Сегодня у нас в гостях человек, который разбирается в этом. Очень часто я говорю, что мы здесь занимаемся исторической наукой, и все люди, которых мы приглашаем, — специалисты в тех темах, о которых мы говорим. Вы много занимаетесь социальной историей Древней Греции в основном, немножко Рима, и у вас много статей конкретно про толпу и власть, про их взаимоотношения.
С. Карпюк: Да, это так. Это часть моей докторской диссертации. Я этим занимался много. Можно добавить, что я сейчас занимаюсь ещё и историей науки в ХХ веке. И античной, и советской древностью. Но толпа в Древней Греции – это одна из моих самых любимых тем.
М. Родин: Давайте переходить к определениям. Если мы говорим о науке, самое важное – определиться в понятиях. Что такое «толпа» применимо к Древней Греции? Существовал ли тогда уже этот терминологический вопрос?
С. Карпюк: Тут нужно разделить два вопроса. Это вопрос о терминах, точнее о древнегреческих словах, которые обозначали эту толпу. Все знают, что слово «охлос» восходит к древнегреческому языку, это древнегреческое слово. И разделить вопрос об исследовании случаев, когда эта толпа действовала. И мы должны дать определение толпы. Его многократно давали и историки, и социологи, и социальные психологи.

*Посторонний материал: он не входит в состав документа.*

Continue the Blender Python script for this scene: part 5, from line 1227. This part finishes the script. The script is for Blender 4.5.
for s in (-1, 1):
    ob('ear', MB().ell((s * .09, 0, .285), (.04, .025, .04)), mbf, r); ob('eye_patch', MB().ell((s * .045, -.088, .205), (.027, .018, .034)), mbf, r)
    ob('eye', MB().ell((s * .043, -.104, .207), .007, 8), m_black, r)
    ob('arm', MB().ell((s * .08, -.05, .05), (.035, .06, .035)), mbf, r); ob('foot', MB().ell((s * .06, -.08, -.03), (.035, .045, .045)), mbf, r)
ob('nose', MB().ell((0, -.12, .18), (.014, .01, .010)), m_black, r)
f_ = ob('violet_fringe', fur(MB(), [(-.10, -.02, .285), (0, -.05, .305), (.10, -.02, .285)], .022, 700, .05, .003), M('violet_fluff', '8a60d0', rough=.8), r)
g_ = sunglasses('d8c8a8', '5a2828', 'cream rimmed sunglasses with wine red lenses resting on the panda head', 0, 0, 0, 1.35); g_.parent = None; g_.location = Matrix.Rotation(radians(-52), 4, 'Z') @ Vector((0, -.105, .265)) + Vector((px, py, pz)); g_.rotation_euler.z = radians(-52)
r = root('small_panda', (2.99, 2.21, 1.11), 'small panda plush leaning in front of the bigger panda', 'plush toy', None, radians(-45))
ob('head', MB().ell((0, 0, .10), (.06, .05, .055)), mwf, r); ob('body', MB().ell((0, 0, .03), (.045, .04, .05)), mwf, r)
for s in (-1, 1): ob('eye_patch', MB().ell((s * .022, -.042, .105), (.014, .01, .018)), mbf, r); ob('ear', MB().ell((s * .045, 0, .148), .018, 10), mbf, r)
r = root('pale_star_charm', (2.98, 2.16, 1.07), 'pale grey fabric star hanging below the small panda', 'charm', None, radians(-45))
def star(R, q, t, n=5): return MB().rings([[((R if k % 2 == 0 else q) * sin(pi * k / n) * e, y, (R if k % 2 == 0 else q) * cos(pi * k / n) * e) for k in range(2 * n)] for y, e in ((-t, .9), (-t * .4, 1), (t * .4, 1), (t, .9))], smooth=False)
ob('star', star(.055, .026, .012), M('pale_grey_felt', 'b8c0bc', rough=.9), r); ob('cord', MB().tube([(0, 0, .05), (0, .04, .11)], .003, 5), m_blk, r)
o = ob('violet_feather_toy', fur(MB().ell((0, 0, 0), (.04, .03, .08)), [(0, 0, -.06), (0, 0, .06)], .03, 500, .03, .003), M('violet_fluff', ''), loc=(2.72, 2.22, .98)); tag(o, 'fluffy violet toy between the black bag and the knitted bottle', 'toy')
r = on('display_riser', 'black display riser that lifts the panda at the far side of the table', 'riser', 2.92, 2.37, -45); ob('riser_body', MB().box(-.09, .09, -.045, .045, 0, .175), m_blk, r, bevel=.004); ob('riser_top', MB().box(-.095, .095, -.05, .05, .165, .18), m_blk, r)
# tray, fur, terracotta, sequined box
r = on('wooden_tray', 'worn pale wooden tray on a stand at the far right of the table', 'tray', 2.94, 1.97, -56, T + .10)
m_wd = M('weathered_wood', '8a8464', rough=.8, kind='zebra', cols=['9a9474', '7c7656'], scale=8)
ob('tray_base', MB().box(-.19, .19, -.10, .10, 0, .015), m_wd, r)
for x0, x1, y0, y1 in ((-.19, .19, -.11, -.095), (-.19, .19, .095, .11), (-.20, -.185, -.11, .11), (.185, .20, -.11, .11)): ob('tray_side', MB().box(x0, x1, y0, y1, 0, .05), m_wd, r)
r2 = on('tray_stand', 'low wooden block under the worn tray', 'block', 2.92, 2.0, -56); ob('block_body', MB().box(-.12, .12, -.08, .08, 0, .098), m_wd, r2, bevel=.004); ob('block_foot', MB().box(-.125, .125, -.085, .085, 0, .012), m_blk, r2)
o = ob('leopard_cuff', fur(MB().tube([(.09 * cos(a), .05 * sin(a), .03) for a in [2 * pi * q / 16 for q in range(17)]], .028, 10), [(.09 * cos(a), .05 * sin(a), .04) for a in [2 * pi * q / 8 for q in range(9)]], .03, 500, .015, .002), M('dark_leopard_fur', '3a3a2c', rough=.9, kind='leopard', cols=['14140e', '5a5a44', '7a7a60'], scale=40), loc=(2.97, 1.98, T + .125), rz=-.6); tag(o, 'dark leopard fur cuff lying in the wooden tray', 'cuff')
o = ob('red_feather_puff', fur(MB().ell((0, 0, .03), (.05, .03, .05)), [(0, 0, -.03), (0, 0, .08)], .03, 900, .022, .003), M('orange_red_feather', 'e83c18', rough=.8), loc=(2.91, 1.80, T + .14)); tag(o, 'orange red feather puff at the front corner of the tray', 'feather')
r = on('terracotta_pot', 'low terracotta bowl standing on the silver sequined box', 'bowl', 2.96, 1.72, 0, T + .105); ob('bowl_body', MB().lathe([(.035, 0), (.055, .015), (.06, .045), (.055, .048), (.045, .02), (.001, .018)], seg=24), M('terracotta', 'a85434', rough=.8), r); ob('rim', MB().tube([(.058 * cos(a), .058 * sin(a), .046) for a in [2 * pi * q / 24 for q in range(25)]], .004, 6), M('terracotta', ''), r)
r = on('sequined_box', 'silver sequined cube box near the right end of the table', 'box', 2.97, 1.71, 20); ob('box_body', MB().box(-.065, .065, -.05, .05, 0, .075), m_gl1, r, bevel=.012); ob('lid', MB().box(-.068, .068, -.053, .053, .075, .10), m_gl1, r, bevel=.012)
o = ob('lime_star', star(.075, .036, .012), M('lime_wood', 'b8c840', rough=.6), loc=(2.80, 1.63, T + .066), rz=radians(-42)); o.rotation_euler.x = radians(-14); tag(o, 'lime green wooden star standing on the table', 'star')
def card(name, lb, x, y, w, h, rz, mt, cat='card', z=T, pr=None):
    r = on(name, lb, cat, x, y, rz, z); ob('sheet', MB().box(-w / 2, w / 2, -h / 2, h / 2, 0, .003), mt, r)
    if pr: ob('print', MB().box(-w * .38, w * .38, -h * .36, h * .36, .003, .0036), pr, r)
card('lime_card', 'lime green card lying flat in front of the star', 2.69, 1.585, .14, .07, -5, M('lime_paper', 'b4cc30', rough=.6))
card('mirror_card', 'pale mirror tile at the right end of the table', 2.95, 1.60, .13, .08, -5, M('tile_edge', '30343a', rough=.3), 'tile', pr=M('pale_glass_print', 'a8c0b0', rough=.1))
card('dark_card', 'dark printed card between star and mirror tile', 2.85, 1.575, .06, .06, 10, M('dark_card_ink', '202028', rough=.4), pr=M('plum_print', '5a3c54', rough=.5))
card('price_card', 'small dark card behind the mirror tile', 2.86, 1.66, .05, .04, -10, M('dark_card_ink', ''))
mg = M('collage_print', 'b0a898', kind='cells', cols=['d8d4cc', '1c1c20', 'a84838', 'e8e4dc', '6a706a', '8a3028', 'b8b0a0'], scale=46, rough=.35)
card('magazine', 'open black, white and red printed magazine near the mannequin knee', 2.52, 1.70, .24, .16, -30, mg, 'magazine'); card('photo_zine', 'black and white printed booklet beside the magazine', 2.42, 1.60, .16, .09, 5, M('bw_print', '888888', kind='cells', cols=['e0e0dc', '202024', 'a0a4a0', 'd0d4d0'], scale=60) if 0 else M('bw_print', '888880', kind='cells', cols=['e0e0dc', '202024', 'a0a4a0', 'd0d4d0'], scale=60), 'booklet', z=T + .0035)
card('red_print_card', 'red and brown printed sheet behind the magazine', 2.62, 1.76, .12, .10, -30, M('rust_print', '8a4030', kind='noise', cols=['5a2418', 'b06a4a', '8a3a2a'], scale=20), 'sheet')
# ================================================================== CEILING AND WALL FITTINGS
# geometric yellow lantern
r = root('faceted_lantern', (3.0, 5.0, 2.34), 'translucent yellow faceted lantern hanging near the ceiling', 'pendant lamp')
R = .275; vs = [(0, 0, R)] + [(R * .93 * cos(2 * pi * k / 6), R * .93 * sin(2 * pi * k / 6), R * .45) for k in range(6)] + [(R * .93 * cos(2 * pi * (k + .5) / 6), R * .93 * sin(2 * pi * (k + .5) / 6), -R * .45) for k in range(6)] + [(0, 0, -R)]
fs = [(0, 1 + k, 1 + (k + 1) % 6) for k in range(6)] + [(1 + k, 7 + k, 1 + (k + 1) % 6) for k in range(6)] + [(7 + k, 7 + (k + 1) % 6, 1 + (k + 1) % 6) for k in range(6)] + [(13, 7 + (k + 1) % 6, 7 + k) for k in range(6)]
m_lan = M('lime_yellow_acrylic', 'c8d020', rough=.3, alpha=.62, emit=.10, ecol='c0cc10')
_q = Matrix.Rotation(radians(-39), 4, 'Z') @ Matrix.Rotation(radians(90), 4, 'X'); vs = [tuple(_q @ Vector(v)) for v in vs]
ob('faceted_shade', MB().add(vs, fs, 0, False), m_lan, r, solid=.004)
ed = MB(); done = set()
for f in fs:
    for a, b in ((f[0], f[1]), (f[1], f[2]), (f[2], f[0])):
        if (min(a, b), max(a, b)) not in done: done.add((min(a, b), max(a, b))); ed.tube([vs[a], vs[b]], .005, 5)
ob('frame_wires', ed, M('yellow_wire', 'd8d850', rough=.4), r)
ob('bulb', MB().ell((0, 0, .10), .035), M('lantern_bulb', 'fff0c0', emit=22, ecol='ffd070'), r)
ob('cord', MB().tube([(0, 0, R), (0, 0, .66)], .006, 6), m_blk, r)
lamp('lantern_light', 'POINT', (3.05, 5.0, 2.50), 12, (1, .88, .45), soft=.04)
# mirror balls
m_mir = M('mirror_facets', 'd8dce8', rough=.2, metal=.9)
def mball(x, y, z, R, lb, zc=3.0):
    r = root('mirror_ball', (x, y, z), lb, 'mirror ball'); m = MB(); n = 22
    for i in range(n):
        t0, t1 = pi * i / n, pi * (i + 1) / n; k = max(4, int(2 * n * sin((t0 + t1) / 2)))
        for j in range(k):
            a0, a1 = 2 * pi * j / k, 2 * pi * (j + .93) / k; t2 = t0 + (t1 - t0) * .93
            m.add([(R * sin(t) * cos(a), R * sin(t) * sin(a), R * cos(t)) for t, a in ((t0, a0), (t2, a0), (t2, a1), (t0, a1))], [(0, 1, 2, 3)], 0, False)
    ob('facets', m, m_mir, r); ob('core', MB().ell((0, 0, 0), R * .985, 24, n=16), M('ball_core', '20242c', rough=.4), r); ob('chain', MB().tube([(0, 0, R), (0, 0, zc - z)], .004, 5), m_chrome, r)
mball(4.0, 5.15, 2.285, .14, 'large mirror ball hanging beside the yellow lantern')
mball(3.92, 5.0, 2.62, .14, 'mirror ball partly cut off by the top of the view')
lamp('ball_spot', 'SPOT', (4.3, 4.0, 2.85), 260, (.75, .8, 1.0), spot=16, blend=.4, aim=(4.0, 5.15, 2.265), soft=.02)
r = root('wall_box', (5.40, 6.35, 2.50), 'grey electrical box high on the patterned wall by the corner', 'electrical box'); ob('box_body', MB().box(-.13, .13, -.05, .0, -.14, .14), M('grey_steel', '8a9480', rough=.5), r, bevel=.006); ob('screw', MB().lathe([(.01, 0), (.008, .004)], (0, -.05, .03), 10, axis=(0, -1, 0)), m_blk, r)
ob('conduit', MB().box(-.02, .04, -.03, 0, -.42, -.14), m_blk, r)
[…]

Вообще, исследования толпы восходят к XIX в. Знаменитый французский учёный Гюстав Лебон её исследовал. Можно назвать имена более поздних учёных: Джорджа Рюде, канадского учёного, других учёных.
Они изучали толпу в европейских государствах: в Англии, Франции, в других странах на примере истории XVIII-XIX вв. Я могу им только позавидовать, потому что у них масса источников: газеты, полицейские архивы, которые можно назвать «источниками изнутри». Они могли смотреть на толпу изнутри.
Что касается специалиста по истории Древней Греции, то мы, конечно, в худшем состоянии. В нашем распоряжении только элитарные, враждебные толпе источники, которые толпу ненавидели. Никаких надписей нет. Первая надпись с упоминанием охлоса – это II в. до н.э. Это уже римское время. Это не Греция, не классическая и не эллинистическая. Элитарные источники к толпе относились плохо, и мы вынуждены с этим считаться.
Что такое толпа? Это обычно определяется как скопление людей, которое действует для достижения одной или нескольких целей вне сложившихся социальных рамок. Это временное скопление.
М. Родин: Что значит «вне социальных рамок»? Имеется в виду, что вне каких-то устоявшихся институтов?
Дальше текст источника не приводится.